Just start with the different faith's concept of God. Lining up the different characteristics of God should cure you of pluralism. The concepts aren't just different, mind you: many of them are contradictory--they can't both be true. For example, God is either personal (Islam, Judaism, Christianity), or He is impersonal (many forms of Hinduism). Either He is a trinity (Christianity), or not (Islam). The same thing happens when you line up each religion's core doctrine on other things.

If you reflect further, you'll see that these can't all be true! God is either personal or impersonal. He either exists or He doesn't. In no case can God be both personal and impersonal, real and fake. Jesus either is the Messiah or He is not. In no case can He be both the Messiah and not the Messiah. When you die, you either are reincarnated, go to heaven, rot in the ground, or hitch a ride on a comet...but you can't do it all!

I've heard an objection that when it comes to religion, "what's true for you might not be true for me." Is this a good way of thinking? It is not like we are talking about food tastes, which are subjective. No, these are all claims about what really happens after you die. They apply to reality. That doesn't mean they are false; it just means that they can't all be true.

Another objection is that all this reflects a western way of thinking. In the west, so the argument goes, it is either this OR that, but in the east, many people are comfortable embracing contradiction.
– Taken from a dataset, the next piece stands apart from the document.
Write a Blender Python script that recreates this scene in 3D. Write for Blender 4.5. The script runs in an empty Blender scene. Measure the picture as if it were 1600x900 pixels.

A more common way to think in the east when it comes to contradicting beliefs is "both/and."

Is this a good response? No. As Ravi Zacharias often notes, even in the streets of Shanghai, they look both ways when crossing the street, because they understand that that it's either them or the bus, not both. Also, when thinking about spirituality, they choose the both/and way of thinking *instead of* the either/or, not both. No matter how you twist things, you can't get away from the either/or at the end of the day. There's a good reason--it is tethered to reality.

Be skeptical of the grand claims of pluralism. Sure, Gatorade and anti-freeze might both be green liquids, but it's the differences that matter when choosing which to drink!